ViPR – Frankenstorage Revisited

ViPR – Frankenstorage Revisited

Chris EvansEMC, Software-Defined Storage

Cast your minds back to 2009.  At that time, Chuck Hollis wrote a blog post that quoted the following definition:

Frankenstorage appears to be a new twist on [the Frankenstein] idea — storage arrays, assembled from various parts from multiple vendors, brought to life by the magic of powerpoints and press releases.”

The crux of the blog post referencing this lovely term was storage virtualisation.  Apparently in 2009, storage virtualisation was bad.  Why would anyone want to take the opportunity to use a consistent access method for bringing disparate data sources together under one common standard protocol?  Madness.

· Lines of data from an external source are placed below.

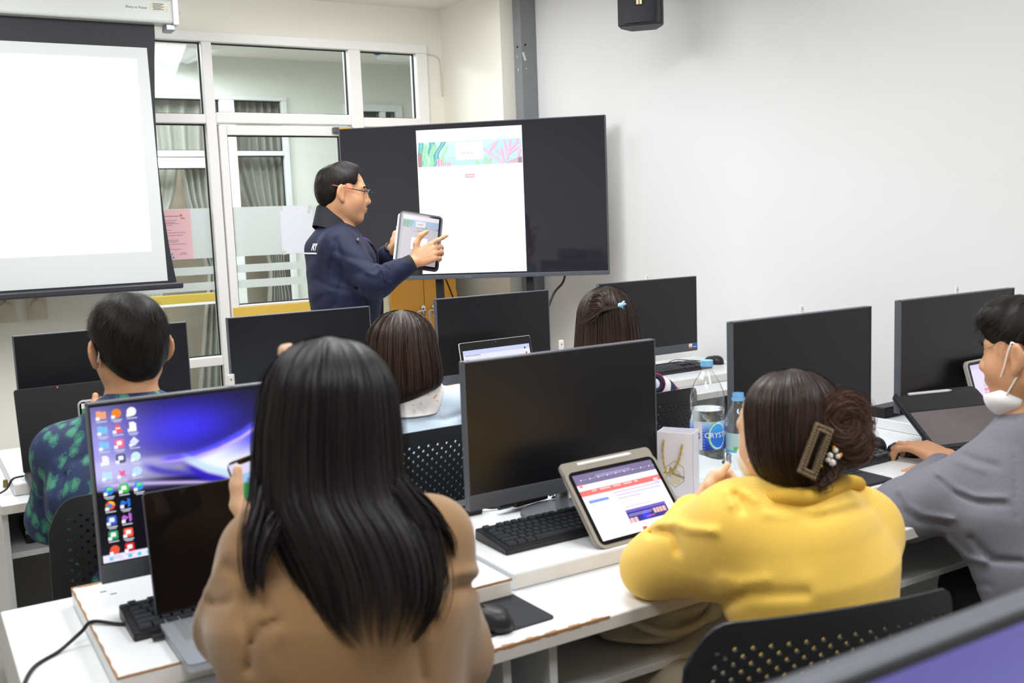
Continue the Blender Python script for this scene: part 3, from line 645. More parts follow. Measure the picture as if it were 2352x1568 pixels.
grid = [(0, 0, 'f7a578', 'folder'), (1, 0, 'f08a20', 'round'), (2, 0, 'f6f6ff', 'round'), (0, 1, '7ec6f2', 'folder'), (1, 1, 'ee5e66', 'cone'), (2, 1, 'ffffff', 'page'), (0, 2, '86c4f4', 'folder'), (1, 2, 'f2708e', 'square'),
        (2, 2, 'dfe8fa', 'diamond'), (0, 3, 'f4f4fc', 'page'), (1, 3, '5a5a86', 'square'), (2, 3, 'cfeef2', 'round'), (0, 4, 'bfe4fa', 'folder'), (1, 4, 'ee6a92', 'cross'), (2, 4, 'bfe0fa', 'round'), (0, 5, '2f86e0', 'swirl'), (1, 5, '3cc84a', 'square'),
        (2, 5, '3a92e8', 'swirl'), (0, 6, 'e8483a', 'wheel'), (1, 6, '2a74d8', 'vee'), (0, 7, '2f66cc', 'square'), (1, 7, 'b66ad2', 'vee'), (0, 8, '2c9c5c', 'square'), (1, 8, 'ee5a3c', 'square'), (0, 9, 'e8553c', 'round'), (1, 9, 'd8222c', 'square')]
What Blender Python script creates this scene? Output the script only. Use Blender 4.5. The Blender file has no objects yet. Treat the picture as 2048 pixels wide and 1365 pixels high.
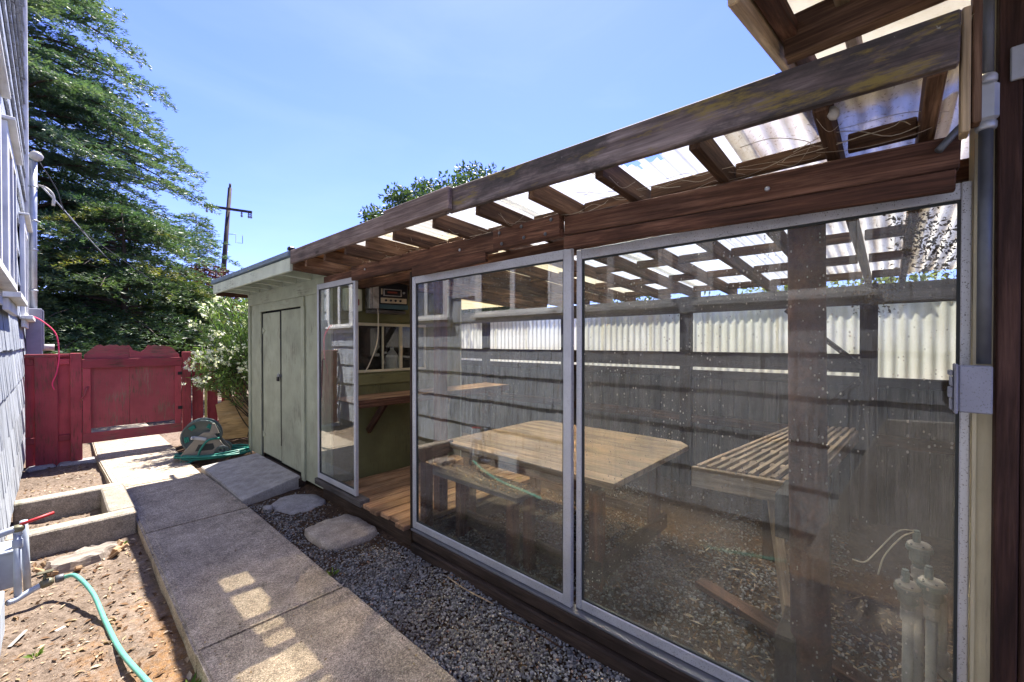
import bpy, bmesh, math, random
import numpy as np
from mathutils import Vector, Matrix, noise as mnoise

rnd = random.Random(7)
rng = np.random.default_rng(11)
scene = bpy.context.scene
COL = scene.collection
R = math.radians

# ------------------------------------------------------------------ camera
CAM_H = 1.65
YAW = 47.8
PITCH = 0.5
cam_d = bpy.data.cameras.new('camera')
cam_d.sensor_width = 36.0
cam_d.sensor_fit = 'HORIZONTAL'
cam_d.lens = 36.0 * 833.0 / 2048.0
cam_d.shift_y = 10.8 / 2048.0
cam_d.clip_start = 0.02
cam_d.clip_end = 2000.0
cam = bpy.data.objects.new('camera', cam_d)
cam.location = (0, 0, CAM_H)
cam.rotation_euler = (R(90 - PITCH), 0, R(-YAW))
COL.objects.link(cam)
scene.camera = cam

# ------------------------------------------------------------------ sky, sun, exposure
SUN = Vector((0.42, 0.36, 1.0)).normalized()
world = bpy.data.worlds.new('World')
scene.world = world
world.use_nodes = True
wn = world.node_tree
for n in list(wn.nodes):
    wn.nodes.remove(n)
w_out = wn.nodes.new('ShaderNodeOutputWorld')
w_bg = wn.nodes.new('ShaderNodeBackground')
w_sky = wn.nodes.new('ShaderNodeTexSky')
w_sky.sky_type = 'NISHITA'
w_sky.sun_disc = False
w_sky.sun_elevation = math.asin(SUN.z)
w_sky.sun_rotation = math.atan2(SUN.x, SUN.y)
w_sky.air_density = 1.0
w_sky.dust_density = 0.3
w_sky.ozone_density = 2.2
w_sky.altitude = 50
w_bg.inputs['Strength'].default_value = 0.15
w_tint = wn.nodes.new('ShaderNodeMix')
w_tint.data_type = 'RGBA'
w_tint.blend_type = 'MULTIPLY'
w_tint.inputs[0].default_value = 1.0
w_tint.inputs[7].default_value = (0.222, 0.23, 0.455, 1.0)
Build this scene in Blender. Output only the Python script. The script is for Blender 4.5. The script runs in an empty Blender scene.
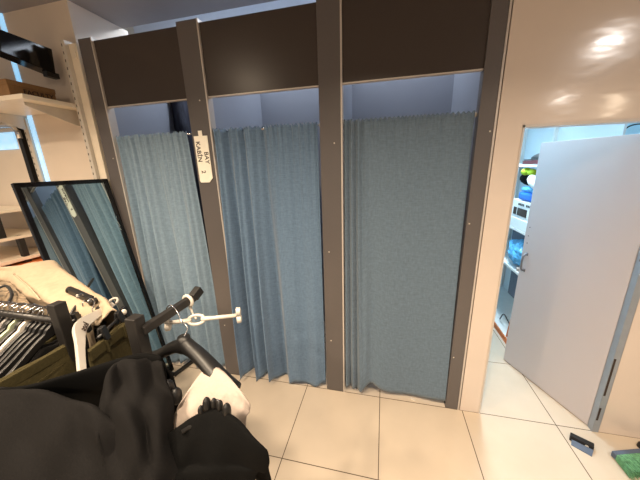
import bpy, bmesh, math, random
from mathutils import Vector, Matrix, noise
random.seed(7)
D = bpy.data
col = bpy.context.scene.collection
PI = math.pi

# ------------------------------------------------------------------ camera
YAW, PITCH, ROLL, FPX, CY, CH = 0.235099132, 0.265082381, -0.03153106, 268.964891, 1.79131518, 1.78601743
CAM = Vector((0, -CY, CH))
FW = Vector((-math.sin(YAW)*math.cos(PITCH), math.cos(YAW)*math.cos(PITCH), -math.sin(PITCH)))
_r = Vector((math.cos(YAW), math.sin(YAW), 0)); _u = _r.cross(FW)
RT = _r*math.cos(ROLL) + _u*math.sin(ROLL)
UP = _u*math.cos(ROLL) - _r*math.sin(ROLL)
cd = D.cameras.new('camera'); cam = D.objects.new('camera', cd); col.objects.link(cam)
cd.sensor_fit = 'HORIZONTAL'; cd.sensor_width = 36; cd.lens = 36*FPX/640; cd.clip_start = .02
m3 = Matrix((RT, UP, -FW)).transposed()
cam.matrix_world = Matrix.Translation(CAM) @ m3.to_4x4()
bpy.context.scene.camera = cam

def ray(px, py): return FW + RT*((px-320)/FPX) - UP*((py-240)/FPX)
def atz(px, py, z):
    v = ray(px, py); return CAM + v*((z-CAM.z)/v.z)
def aty(px, py, y):
    v = ray(px, py); return CAM + v*((y-CAM.y)/v.y)
def atx(px, py, x):
    v = ray(px, py); return CAM + v*((x-CAM.x)/v.x)

# ------------------------------------------------------------------ materials
def lin(c):
    c = c/255
    return c/12.92 if c <= .04045 else ((c+.055)/1.055)**2.4
def rgb(r, g, b): return (lin(r), lin(g), lin(b), 1)
def mat(name, c, rough=.6, metal=0, var=.12, scale=18, bump=0, spec=.5, coat=0, stretch=(1, 1, 1), sheen=0, bscale=None, emis=None, es=0, trans=0):
    m = D.materials.new(name); m.use_nodes = True
    nt = m.node_tree; N = nt.nodes; L = nt.links
    b = N['Principled BSDF']
    b.inputs['Roughness'].default_value = rough; b.inputs['Metallic'].default_value = metal
    b.inputs['Specular IOR Level'].default_value = spec
    b.inputs['Coat Weight'].default_value = coat
    b.inputs['Sheen Weight'].default_value = sheen
    b.inputs['Transmission Weight'].default_value = trans
    if emis: b.inputs['Emission Color'].default_value = emis; b.inputs['Emission Strength'].default_value = es
    tc = N.new('ShaderNodeTexCoord'); mp = N.new('ShaderNodeMapping'); mp.inputs['Scale'].default_value = stretch
    L.new(tc.outputs['Object'], mp.inputs['Vector'])
    nz = N.new('ShaderNodeTexNoise'); nz.inputs['Scale'].default_value = scale; nz.inputs['Detail'].default_value = 4
    L.new(mp.outputs['Vector'], nz.inputs['Vector'])
    rp = N.new('ShaderNodeValToRGB')
    rp.color_ramp.elements[0].position = .3; rp.color_ramp.elements[1].position = .7
    rp.color_ramp.elements[0].color = tuple(x*(1-var) for x in c[:3])+(1,)
    rp.color_ramp.elements[1].color = tuple(min(1, x*(1+var)) for x in c[:3])+(1,)
    L.new(nz.outputs['Fac'], rp.inputs['Fac']); L.new(rp.outputs['Color'], b.inputs['Base Color'])
    if bump:
        bp = N.new('ShaderNodeBump'); bp.inputs['Strength'].default_value = bump; bp.inputs['Distance'].default_value = .01
        if bscale:
            n2 = N.new('ShaderNodeTexNoise'); n2.inputs['Scale'].default_value = bscale; n2.inputs['Detail'].default_value = 3
            L.new(mp.outputs['Vector'], n2.inputs['Vector']); L.new(n2.outputs['Fac'], bp.inputs['Height'])
        else: L.new(nz.outputs['Fac'], bp.inputs['Height'])
        L.new(bp.outputs['Normal'], b.inputs['Normal'])
        if coat: L.new(bp.outputs['Normal'], b.inputs['Coat Normal']); b.inputs['Coat Roughness'].default_value = .11
    return m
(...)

Wind forward to 2013 and we have a very different landscape.  EMC VMAX now supports external storage; VPLEX effectively virtualises other storage platforms, although we have to call it storage federation.  And now we have EMC ViPR, which apparently introduces storage virtualisation too – albeit in a new form only covering the management aspect of storage infrastructure.

Project Bourne

ViPR is apparently the crystallisation of Project Bourne, a (not too secret) piece of work from EMC’s Advanced Storage Division.  The marketing message tells us that we need to separate the control plane from the data plane in storage (as has been achieved with Software Defined Networking) and ViPR delivers that for us, with all the perceived benefits.  I have a feeling the reality is probably something different.

Although EMC continues to be the leader in storage array sales (see my recent Gartner post covering this), they are seeing strong growth from their competition.  One of the major issues with EMC’s VMAX and VNX platforms is storage management at scale.  EMC’s SRM tools have never fully delivered and been complex and cumbersome to deploy and operate.  As a result, many companies still provision and do migrations via scripts.  This is a tedious and error-prone process, requiring significant understanding of the underlying platform to ensure workloads are balanced efficiently.  EMC’s competitors have done a better job at managing the storage management issues; Hitachi have invested heavily in their software and can do tasks like migration without outages using UVM and HAM.  HP 3Par is a management dream compared to provisioning storage on VMAX.  Then there is the breed of new devices and startups (e.g. SolidFire) that have focused on simplified management and native API integration.  Note the use of the word “native” here, not some new artificial wrapper like VMAX Cloud Edition.

iWave

So EMC needed to do something to fix this problem; they acquire iWave Software, a startup focusing on storage automation software tools.  Their Storage Automator software takes some of the manual work out of storage provisioning and provides a framework into which storage arrays can be placed.  Each array can be attributed to more generic technology pools (e.g. gold/silver/bronze tiers) from which storage is provisioned to hosts, including all the fabric zoning and LUN masking needed.  Storage Automator provides a number of benefits; it enables lesser skilled staff to do storage provisioning within the controls of the framework established by storage architects.  It implements automation around provisioning out of hours and it abstracts the view of the array to more generic tiering constructs.

I first saw iWave in March 2012 and was impressed with the product.  There were a few rough edges and platform support was limited, but as a tool to reduce the time and effort of provisioning, it did a good job.  What it did not do was storage virtualisation.  LUNs were presented to the host directly from the managed devices with no other physical abstraction.  There were no features for load balancing across pools, multi-tenancy (other than allowing portions of the pools to be provisioned by certain users), transparent migration, or any of the other features that would commonly be expected from a storage virtualisation platform.

ViPR

The Homer

EMC’s acquisition of iWave in January 2013 (although not formally announced) provided them the ability to make good on some of the provisioning shortcomings, however that wouldn’t be enough for Jeremy and the boys in marketing.  What they wanted was a stronger message and what better vehicle than Software Defined Storage.  Provisioning automation gets positioned as the control plane, which leaves the data plane issue to solve.  This is where Frankenstorage comes in again.  iWave has been combined with some HDFS/NFS presentation software layer to create this new product that is “assembled from various parts from multiple acquisitions [vendors], brought to life by the magic of powerpoints and press releases”.

This intention to merge what at the outset appears to be two distinct classes of functionality is probably the most confusing.  At this stage I can’t see how ViPR could truly be called storage virtualisation unless they incorporate VPLEX into the mix and then we’re really into Frankenstorage solutions.  At some point you have to stop bolting bits on and accept legacy technology is past it’s sell by date.

The Architect’s View™

As a $50 billon company, I’d expect more out of EMC than repackaging of seemingly unconnected components.  The marketing message seems to be overtaking the technology  to a point where they are believing their own hype.  If you’re looking at ViPR, question EMC on what the evolution of this platform will be; question exactly how multi-tenancy, rich APIs actually work; above all, measure the value proposition of their solution against the rest of the market, because the storage landscape is much bigger (and in many cases much better) than just EMC.